What the task requires
Skip the pictures. Set down, word for word, the lines from the start of the material up to and including the line with "M['hill'] = plain('hill', (.05, .085, .04), .9, 0, .4, .05, 0)".

Stored data
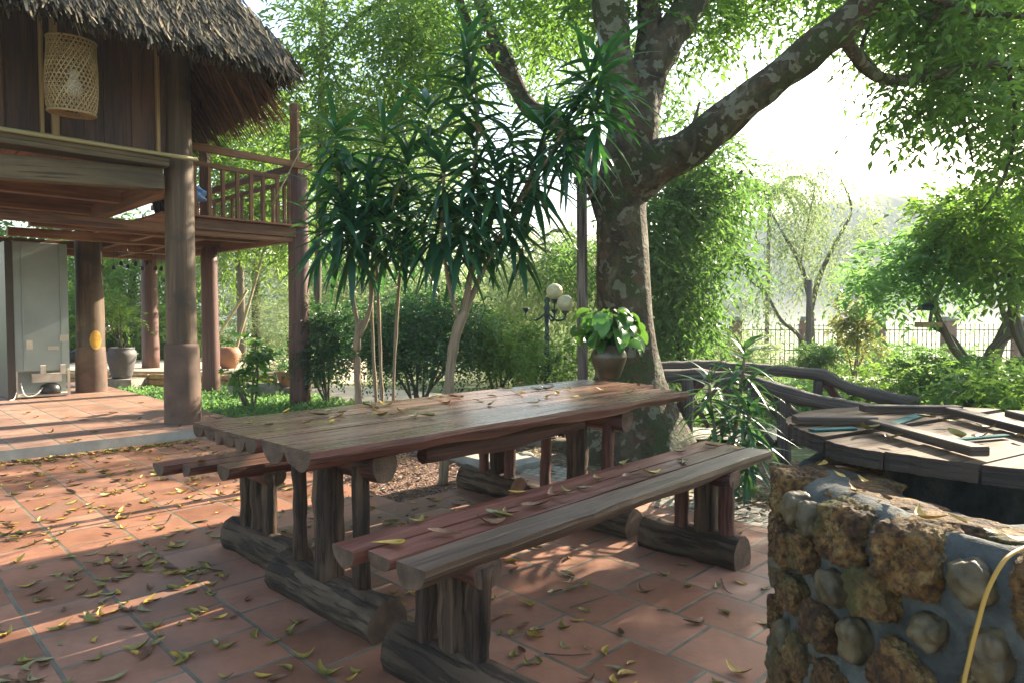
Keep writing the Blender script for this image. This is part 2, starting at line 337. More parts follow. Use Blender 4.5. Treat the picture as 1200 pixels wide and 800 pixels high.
def soil_mat(name, stops, sc=14, vs=38, b=.8, dist=.03):
    m, t, p, N, Lk = newmat(name); tc = N('ShaderNodeTexCoord').outputs['Object']
    vo = N('ShaderNodeTexVoronoi'); vo.inputs['Scale'].default_value = vs; nn = N('ShaderNodeTexNoise'); nn.inputs['Scale'].default_value = vs * .7; Lk(tc, nn.inputs['Vector'])
    ml = N('ShaderNodeVectorMath'); ml.operation = 'MULTIPLY_ADD'; ml.inputs[1].default_value = (1.4 / vs,) * 3; Lk(nn.outputs['Color'], ml.inputs[0]); Lk(tc, ml.inputs[2]); Lk(ml.outputs[0], vo.inputs['Vector'])
    sp = N('ShaderNodeSeparateColor'); Lk(vo.outputs['Color'], sp.inputs[0])
    c = ramp(t, sp.outputs[0], stops); c = mixc(t, .8, c, ramp(t, noisen(t, tc, sc, 6), [(.3, (.45, .45, .45)), (.7, (1.3, 1.3, 1.3))]), 'MULTIPLY'); Lk(c, p.inputs['Base Color']); p.inputs['Roughness'].default_value = .9
    bb = bump(t, p, vo.outputs['Distance'], b, dist); bump(t, p, noisen(t, tc, sc * 2, 5), .5, .02, bb); return m
M['soil'] = soil_mat('soil', [(0, (.06, .042, .025)), (.35, (.13, .085, .05)), (.6, (.20, .14, .08)), (.8, (.12, .13, .05)), (1, (.26, .19, .10))])
M['mulch'] = soil_mat('mulch', [(0, (.05, .028, .018)), (.4, (.14, .07, .045)), (.7, (.22, .12, .08)), (1, (.30, .19, .13))], 16, 60)
M['garden_ground'] = soil_mat('garden_ground', [(0, (.04, .06, .02)), (.4, (.08, .12, .035)), (.7, (.14, .17, .05)), (1, (.24, .20, .10))], 2, 16)
M['path_mat'] = plain('path_mat', (.42, .37, .29), .85, 0, .2, 2.5, .3)
def field_mat():
    m, t, p, N, Lk = newmat('field'); tc = N('ShaderNodeTexCoord').outputs['Object']
    f = noisen(t, tc, .05, 4, .5, (1, 6, 1)); c = ramp(t, f, [(.35, (.06, .13, .03)), (.5, (.09, .18, .045)), (.65, (.13, .20, .06))]); Lk(c, p.inputs['Base Color']); p.inputs['Roughness'].default_value = .9; return m
M['field'] = field_mat()
M['hill'] = plain('hill', (.05, .085, .04), .9, 0, .4, .05, 0)

G1 = [(0, (.022, .06, .016)), (.35, (.04, .10, .02)), (.7, (.07, .14, .025)), (1, (.14, .20, .035))]
M['leaf_big'] = leafmat('leaf_big', G1, (.25, .48, .06), .42, .45)
M['leaf_dark'] = leafmat('leaf_dark', [(0, (.012, .04, .022)), (.5, (.024, .072, .034)), (1, (.06, .13, .035))], (.12, .34, .06), .38, .3)
M['leaf_yellow'] = leafmat('leaf_yellow', [(0, (.035, .095, .02)), (.5, (.075, .16, .028)), (1, (.20, .26, .045))], (.28, .48, .07), .45, .45)
M['leaf_mid'] = leafmat('leaf_mid', [(0, (.022, .065, .026)), (.5, (.045, .11, .034)), (1, (.12, .18, .045))], (.22, .42, .08), .45, .45)
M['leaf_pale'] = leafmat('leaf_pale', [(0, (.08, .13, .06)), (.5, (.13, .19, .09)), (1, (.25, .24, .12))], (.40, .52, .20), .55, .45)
M['leaf_blue'] = leafmat('leaf_blue', [(0, (.035, .10, .045)), (.5, (.06, .16, .06)), (1, (.13, .24, .07))], (.30, .56, .14), .42, .5)
M['leaf_strap'] = leafmat('leaf_strap', [(0, (.006, .030, .018)), (.5, (.012, .058, .030)), (.88, (.035, .11, .03)), (.97, (.14, .16, .035)), (1, (.13, .08, .03))], (.09, .32, .05), .30, .28, .55)
M['leaf_variegated'] = leafmat('leaf_variegated', [(0, (.012, .045, .022)), (.5, (.025, .085, .035)), (.85, (.06, .14, .05)), (1, (.26, .27, .12))], (.12, .30, .06), .35, .25, .5)
M['leaf_red'] = leafmat('leaf_red', [(0, (.05, .12, .035)), (.7, (.09, .15, .045)), (1, (.24, .13, .07))], (.42, .42, .12), .45, .45)
M['leaf_pothos'] = leafmat('leaf_pothos', [(0, (.02, .085, .018)), (.6, (.05, .16, .03)), (1, (.14, .27, .06))], (.20, .42, .05), .42, .28, .4)
M['thatch'] = leafmat('thatch', [(0, (.012, .010, .008)), (.4, (.05, .042, .028)), (.75, (.12, .10, .065)), (1, (.26, .22, .14))], (.2, .15, .08), .75, .05, .3)
M['thatch_in'] = leafmat('thatch_in', [(0, (.05, .024, .014)), (.5, (.12, .058, .034)), (1, (.24, .135, .08))], (.4, .2, .1), .75, .05, .3)
M['fallen_yellow'] = plain('fallen_yellow', (.36, .23, .03), .45, 0, .35, 40, .3)
M['fallen_olive'] = plain('fallen_olive', (.19, .155, .025), .45, 0, .4, 40, .3)
M['fallen_brown'] = plain('fallen_brown', (.13, .06, .022), .55, 0, .4, 40, .3)
M['fallen_pale'] = plain('fallen_pale', (.22, .19, .08), .55, 0, .3, 40, .3)

# ---------------------------------------------------------------- ground and paving
kind(MB().slab([(-340, -28), (340, -28), (340, 292), (-340, 292)], -1.4, -.42).build('ground', M['field']), 'structure')
def terrain(name, x0, x1, y0, y1, nx, ny, zf, mat_):
    xs = np.linspace(x0, x1, nx); ys = np.linspace(y0, y1, ny); X, Y = np.meshgrid(xs, ys)
    Z = zf(X, Y); V = np.stack([X.ravel(), Y.ravel(), Z.ravel()], 1)
    i = np.arange(nx - 1)[None, :] + (np.arange(ny - 1) * nx)[:, None]; i = i.ravel()
    F = np.stack([i, i + 1, i + nx + 1, i + nx], 1); return kind(link(name, raw_mesh(name, V, F, smooth=True), mat_), 'structure')
def gz(X, Y):
    s_ = np.clip((Y - 9 - .3 * np.abs(X) * 0) / 12, 0, 1)
    return -.065 - .33 * s_ * s_ * (3 - 2 * s_) + .012 * np.sin(X * 3.1) * np.cos(Y * 2.3)
def gzs(x, y): return float(gz(np.array(float(x)), np.array(float(y))))
terrain('garden_ground', -28, 32, -6, 27, 121, 100, gz, M['garden_ground'])
# patio: notched round the planting bed
pu0, pu1 = -3.2, 3.72
kind(MB().slab([UV(-3.2, -4)[:2], UV(3.72, -4)[:2], UV(3.72, 3.60)[:2], UV(2.57, 3.60)[:2], UV(2.57, 6.93)[:2], UV(-3.2, 6.93)[:2]], -.2, 0).build('patio_floor', M['tiles']), 'structure')
kind(MB().slab([UV(3.725, -4)[:2], UV(4.13, -4)[:2], UV(4.13, 3.70)[:2], UV(3.725, 3.70)[:2]], -.2, -.006).build('paver_path', M['pavers']), 'structure')
kind(MB().slab([UV(2.575, 3.605)[:2], UV(3.72, 3.605)[:2], UV(3.72, 6.9)[:2], UV(2.575, 6.9)[:2]], -.3, -.035).build('planting_bed', M['mulch']), 'structure')
kind(MB().slab([UV(3.73, 3.72)[:2], UV(4.12, 3.72)[:2], UV(4.12, 7.5)[:2], UV(3.73, 7.5)[:2]], -.2, .03).build('bed_kerb', M['concrete']), 'structure')
kind(MB().slab([UV(4.14, -4)[:2], UV(5.7, -4)[:2], UV(5.7, 5.4)[:2], UV(4.14, 5.4)[:2]], -.3, -.012).build('soil_ground', M['soil']), 'structure')
# raised floor below the house
plat = [UV(-6, 6.935)[:2], UV(3.10, 6.935)[:2], UV(3.10, 12.1)[:2], UV(-6, 17)[:2]]
plat = [UV(-6, 6.935)[:2], UV(3.10, 6.935)[:2], UV(3.10, 15)[:2], UV(-6, 15)[:2]]
kind(MB().slab(plat, -.3, .09, 0, 1).build('house_terrace', [M['tiles_raised'], M['concrete']]), 'structure')
# pale path and far terrace
kind(MB().slab([(-3.7, 9.3), (-1.6, 9.3), (-1.0, 10.6), (-3.9, 12.6)], -.2, -.01).build('garden_path', M['path_mat']), 'structure')
kind(MB().slab([(6.5, 13.6), (20, 12.2), (20, 13.6), (6.5, 15.0)], -.6, -.12).build('lane', M['path_mat']), 'structure')
kind(MB().slab([(-8.2, 11.9), (-3.9, 11.3), (-3.2, 15), (-11, 16)], -.3, .26).build('stone_terrace', M['path_mat']), 'structure')
kind(MB().sheet([(-1.2, 6.9, -.012), (3.5, 6.6, -.012), (3.6, 7.3, -.012), (-1.2, 7.6, -.012)]).build('bridge_path', M['path_mat']), 'structure')

# ---------------------------------------------------------------- the stilt house
HB = UV(2.6, 7.43, .09)
house = root('stilt_house', 'dark wooden stilt house with a thick grey thatched roof on round posts', 'house', UV(0, 9, 0))
def post(p, r0, r1, z0, z1, mat_, sleeve=None, zs=None):
    mb = MB(); path = []; rr = []
    n = 10
    for i in range(n): path.append(Vector((p.x, p.y, z0 + (z1 - z0) * i / (n - 1)))); rr.append(r0 + (r1 - r0) * i / (n - 1))
    mb.sweep(path, circ(20), rr, jit=.012, jf=2.5); o = mb.build('post', mat_, house)
    if sleeve:
        s_ = MB().lathe((p.x, p.y, z0), [(sleeve, 0), (sleeve * .99, (zs - z0) * .5), (sleeve * .93, zs - z0 - .03), (sleeve * .9, zs - z0), (r0 * .8, zs - z0 + .012)], 24); s_.build('footing', M['concrete_base'], o)
    return o
post(UV(2.58, 7.42), .155, .118, .09, 4.6, M['post'], .178, .91)
post(UV(2.72, 11.51), .19, .165, .09, 3.2, M['post'], .205, .75)
c2p = UV(2.72, 11.51); mk = []; a_c = math.atan2(-c2p.y, -c2p.x) + .35
mbk = MB(); nn_ = 16; zc_ = PX(115, 398, c2p.y).z
for i_ in range(nn_):
    t_ = 2 * math.pi * i_ / nn_; an = a_c + math.cos(t_) * .42; mk.append(Vector((c2p.x + .196 * math.cos(an), c2p.y + .196 * math.sin(an), zc_ + .14 * math.sin(t_))))
cc_ = Vector((c2p.x + .200 * math.cos(a_c), c2p.y + .200 * math.sin(a_c), zc_)); mbk.v = mk + [cc_]
for i_ in range(nn_): mbk.face((i_, (i_ + 1) % nn_, nn_), ((0, 0),) * 3, 0, True)
mbk.build('paint_mark', plain('ochre_paint', (.50, .27, .03), .6, 0, .4, 12), house)
post(UV(-.6, 7.42), .155, .118, .09, 4.6, M['post'], .178, .91); post(UV(-.6, 11.5), .19, .165, .09, 3.2, M['post'])
c3 = UV(4.31, 8.21); c4 = UV(4.06, 10.49); c5 = UV(4.12, 13.41)
post(c3, .135, .125, -.12, 3.0, M['post_red']); post(c4, .128, .115, -.12, 2.22, M['post_red']); post(c5, .15, .13, .25, 2.3, M['post_red'])
MB().beam((c3.x - .03, c3.y, 3.0), (c3.x - .03, c3.y, 3.9), .10, .10, up=(0, 1, 0)).build('upper_post', M['beam_red'], house)
p = UV(4.06, 10.6); MB().beam((p.x, p.y, 2.3), (p.x, p.y, 4.6), .12, .12, up=(0, 1, 0)).build('upper_post', M['beam_red'], house)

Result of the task
Keep writing the Blender script for this image. This is part 2, starting at line 337. More parts follow. Use Blender 4.5. Treat the picture as 1200 pixels wide and 800 pixels high.
def soil_mat(name, stops, sc=14, vs=38, b=.8, dist=.03):
    m, t, p, N, Lk = newmat(name); tc = N('ShaderNodeTexCoord').outputs['Object']
    vo = N('ShaderNodeTexVoronoi'); vo.inputs['Scale'].default_value = vs; nn = N('ShaderNodeTexNoise'); nn.inputs['Scale'].default_value = vs * .7; Lk(tc, nn.inputs['Vector'])
    ml = N('ShaderNodeVectorMath'); ml.operation = 'MULTIPLY_ADD'; ml.inputs[1].default_value = (1.4 / vs,) * 3; Lk(nn.outputs['Color'], ml.inputs[0]); Lk(tc, ml.inputs[2]); Lk(ml.outputs[0], vo.inputs['Vector'])
    sp = N('ShaderNodeSeparateColor'); Lk(vo.outputs['Color'], sp.inputs[0])
    c = ramp(t, sp.outputs[0], stops); c = mixc(t, .8, c, ramp(t, noisen(t, tc, sc, 6), [(.3, (.45, .45, .45)), (.7, (1.3, 1.3, 1.3))]), 'MULTIPLY'); Lk(c, p.inputs['Base Color']); p.inputs['Roughness'].default_value = .9
    bb = bump(t, p, vo.outputs['Distance'], b, dist); bump(t, p, noisen(t, tc, sc * 2, 5), .5, .02, bb); return m
M['soil'] = soil_mat('soil', [(0, (.06, .042, .025)), (.35, (.13, .085, .05)), (.6, (.20, .14, .08)), (.8, (.12, .13, .05)), (1, (.26, .19, .10))])
M['mulch'] = soil_mat('mulch', [(0, (.05, .028, .018)), (.4, (.14, .07, .045)), (.7, (.22, .12, .08)), (1, (.30, .19, .13))], 16, 60)
M['garden_ground'] = soil_mat('garden_ground', [(0, (.04, .06, .02)), (.4, (.08, .12, .035)), (.7, (.14, .17, .05)), (1, (.24, .20, .10))], 2, 16)
M['path_mat'] = plain('path_mat', (.42, .37, .29), .85, 0, .2, 2.5, .3)
def field_mat():
    m, t, p, N, Lk = newmat('field'); tc = N('ShaderNodeTexCoord').outputs['Object']
    f = noisen(t, tc, .05, 4, .5, (1, 6, 1)); c = ramp(t, f, [(.35, (.06, .13, .03)), (.5, (.09, .18, .045)), (.65, (.13, .20, .06))]); Lk(c, p.inputs['Base Color']); p.inputs['Roughness'].default_value = .9; return m
M['field'] = field_mat()
M['hill'] = plain('hill', (.05, .085, .04), .9, 0, .4, .05, 0)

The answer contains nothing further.